■ Aim: Print the entire listing. Each line must match the original exactly.

■ Collected material:
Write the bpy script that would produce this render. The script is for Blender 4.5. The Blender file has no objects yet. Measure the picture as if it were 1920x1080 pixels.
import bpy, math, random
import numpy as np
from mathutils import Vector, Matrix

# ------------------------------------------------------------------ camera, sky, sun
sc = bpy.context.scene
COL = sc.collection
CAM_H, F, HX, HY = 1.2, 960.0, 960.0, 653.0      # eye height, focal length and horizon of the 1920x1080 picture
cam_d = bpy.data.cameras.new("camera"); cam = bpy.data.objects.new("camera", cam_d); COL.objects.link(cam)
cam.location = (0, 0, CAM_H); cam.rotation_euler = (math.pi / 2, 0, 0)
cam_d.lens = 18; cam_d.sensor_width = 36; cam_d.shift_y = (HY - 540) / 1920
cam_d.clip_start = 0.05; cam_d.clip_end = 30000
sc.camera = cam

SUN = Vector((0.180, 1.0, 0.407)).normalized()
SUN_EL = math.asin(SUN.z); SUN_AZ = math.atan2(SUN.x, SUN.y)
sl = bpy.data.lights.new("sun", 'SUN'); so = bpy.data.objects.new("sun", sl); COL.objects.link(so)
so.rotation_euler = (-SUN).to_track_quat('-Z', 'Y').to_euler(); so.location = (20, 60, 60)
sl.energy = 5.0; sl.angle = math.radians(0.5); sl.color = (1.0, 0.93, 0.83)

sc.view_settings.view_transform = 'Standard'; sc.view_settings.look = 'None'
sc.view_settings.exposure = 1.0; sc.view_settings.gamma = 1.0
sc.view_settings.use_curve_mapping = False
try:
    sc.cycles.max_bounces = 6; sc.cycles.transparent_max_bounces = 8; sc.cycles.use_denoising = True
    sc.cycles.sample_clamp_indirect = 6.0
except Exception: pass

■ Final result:
Write the bpy script that would produce this render. The script is for Blender 4.5. The Blender file has no objects yet. Measure the picture as if it were 1920x1080 pixels.
import bpy, math, random
import numpy as np
from mathutils import Vector, Matrix

# ------------------------------------------------------------------ camera, sky, sun
sc = bpy.context.scene
COL = sc.collection
CAM_H, F, HX, HY = 1.2, 960.0, 960.0, 653.0      # eye height, focal length and horizon of the 1920x1080 picture
cam_d = bpy.data.cameras.new("camera"); cam = bpy.data.objects.new("camera", cam_d); COL.objects.link(cam)
cam.location = (0, 0, CAM_H); cam.rotation_euler = (math.pi / 2, 0, 0)
cam_d.lens = 18; cam_d.sensor_width = 36; cam_d.shift_y = (HY - 540) / 1920
cam_d.clip_start = 0.05; cam_d.clip_end = 30000
sc.camera = cam

SUN = Vector((0.180, 1.0, 0.407)).normalized()
SUN_EL = math.asin(SUN.z); SUN_AZ = math.atan2(SUN.x, SUN.y)
sl = bpy.data.lights.new("sun", 'SUN'); so = bpy.data.objects.new("sun", sl); COL.objects.link(so)
so.rotation_euler = (-SUN).to_track_quat('-Z', 'Y').to_euler(); so.location = (20, 60, 60)
sl.energy = 5.0; sl.angle = math.radians(0.5); sl.color = (1.0, 0.93, 0.83)

sc.view_settings.view_transform = 'Standard'; sc.view_settings.look = 'None'
sc.view_settings.exposure = 1.0; sc.view_settings.gamma = 1.0
sc.view_settings.use_curve_mapping = False
try:
    sc.cycles.max_bounces = 6; sc.cycles.transparent_max_bounces = 8; sc.cycles.use_denoising = True
    sc.cycles.sample_clamp_indirect = 6.0
except Exception: pass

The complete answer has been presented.